Happiest Days Of Our Lives?

After many years of promising myself a return visit to my old primary school I finally took the bull by the horns yesterday and made the appointment for today at 12.00pm, the time when the children would be on their lunch break in the playground and I could visit the classrooms without disturbing them or their teachers.

The weather was showery and quite blustery as I set off on my journey. I was amazed that I actually felt a little bit anxious almost as if I was going to be scrutinized by the very teachers who once towered over me and scolded me harshly when I didn't get my sums right. Fifty years ago schools were places to be feared, corporal punishment the order of the day so there was little sympathy to be gained from showing your mother the raised welts on your hands from a beating with either a bamboo cane or leather strap or both on a really bad day, you'd just be told "you must have deserved it"! Having said all that I did have three wonderful teachers who actually made learning an enjoyable experience for everyone. So good were these teachers that most of what I learned, I learned from them. Alongside the bad times were some really great fun times too.
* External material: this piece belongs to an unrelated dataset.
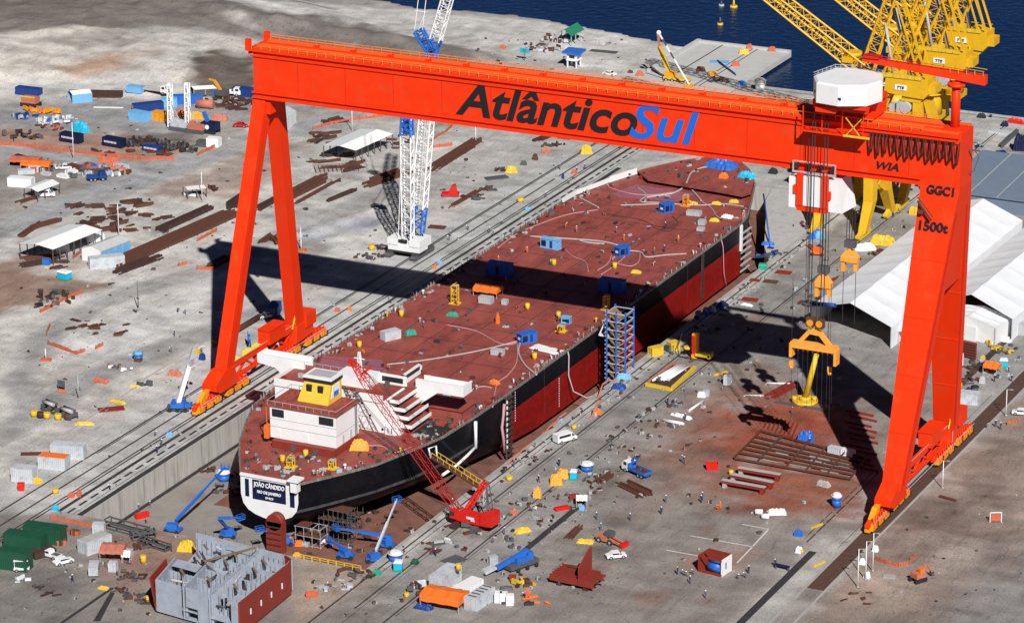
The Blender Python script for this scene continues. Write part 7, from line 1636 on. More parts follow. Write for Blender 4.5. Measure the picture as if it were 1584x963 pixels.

Approaching the doorway from which some children were still making their way out to the playground I visualized myself at their age walking out that same door. I found myself mentally saying to them "remember this moment for it will soon become just a memory".

In the forty five year period since I left the school its interior hasn't really changed all that much. Yes, the classrooms are much brighter, the once dark wood panelled walls are now brightly painted, childrens' multi-coloured paintings and notices adorn the walls of these classrooms and front stairway, in the corridors computer monitors rest on their trolleys, a stark reminder that this is part of twenty-first century learning. The once long wooden windows have now all been replaced by white PVC ones which do not require a pole with a hook to open and close them.


I was delighted to see that the corridors retained their original mosiac floors and tiled walls, they brought back some fleeting memories like the feel of my white runners (nowadays track shoes) as I walked out to the main playground for drill display. Also the front and rear staircases are just as I remember. At one point while I was in the classroom that for some reason I remember very clearly, fourth class it was, I had a very strange feeling. For a brief moment I was back there re-experiencing a memory of sitting at my old wooden desk with its iron frame and me staring out the long timber-framed window. It was a little bit scary.

With permission from the staff I took about eight interior photographs which I will always cherish. Speaking of the staff, they were absolutely wonderful and made me feel so welcome. We also talked about my teachers, some of whom have sadly passed on.





















It was certainly a day to remember, I shall never forget it. I'm glad I finally made that return journey. I wish the children and their teachers all the very best. May they too have happy memories.